The act of congress of March 3, 1809, c. 95 [2 Stat. c. 28], is supposed, by the district attorney, to bear upon this subject and its construction has been much discussed in the argument of the case. The district court was of opinion that the office of purser was embraced in the provisions of this law, and that Mr. Goldsborough, under it, was entitled to a commission of one per cent. upon the payments made by him for the United States, and he received that credit in the judgment pronounced by the district court; but after a very careful examination of that law, I am satisfied that it does not apply to the office of pursuer, and on this point I must differ from the court below. Entertaining this opinion, it is unnecessary to speak of the construction of the act of congress in relation to the cases embraced by it.

In my judgment, Mr.

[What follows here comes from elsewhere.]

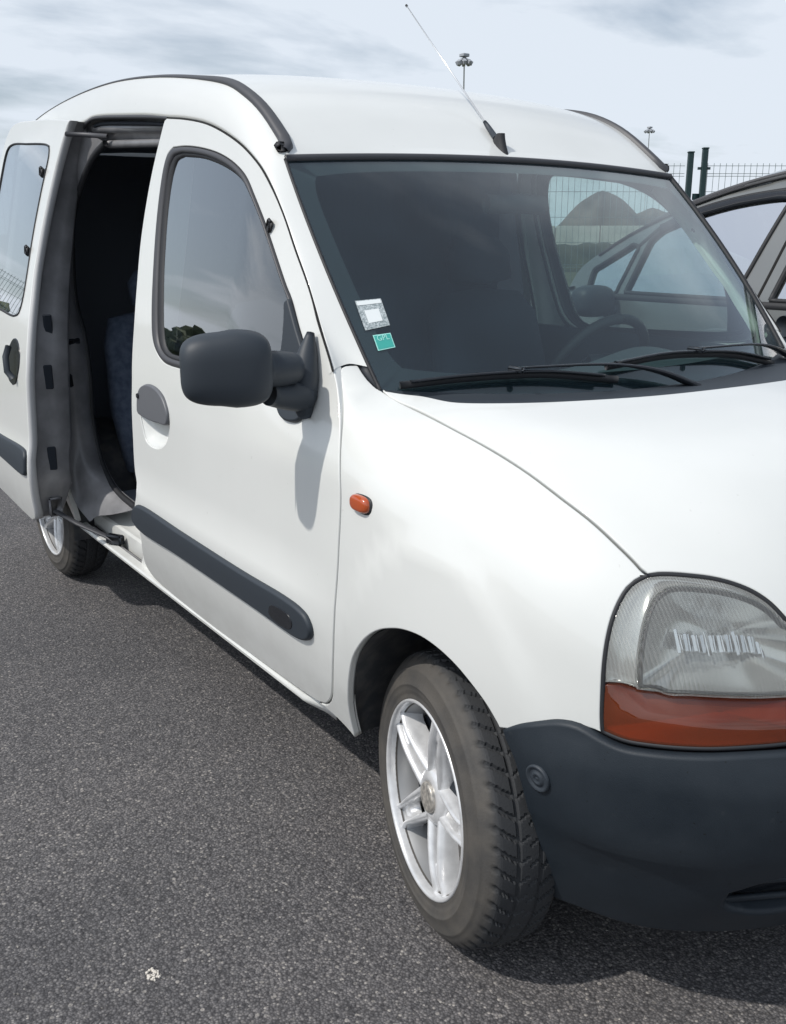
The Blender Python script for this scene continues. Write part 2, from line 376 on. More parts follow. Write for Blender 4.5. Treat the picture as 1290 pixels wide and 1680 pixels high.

Goldsborough, while he acted as purser, was not entitled to any percentage upon the money disbursed for the government; his compensation from the public was $40 per month and two rations per day, and nothing more; but in addition to this, he had a right, in his transactions with individuals, to the profits and advances authorized by the regulations of the navy department These last mentioned regulations are, unquestionably, consistent with the law creating the office of purser, and warranted by it, and were, therefore, lawfully issued by the secretary, and are binding upon the parties concerned.

In this view of the subject, the plaintiff in error has obtained in the district court a credit of one per cent. on his disbursements for the public, to which he is not entitled; but the United States acquiesced in the decree, and no writ of error has been brought on their part. The judgment of the district court must, therefore, be affirmed.

1 [Reported by James Mason Campbell, Esq., and here reprinted by permission.]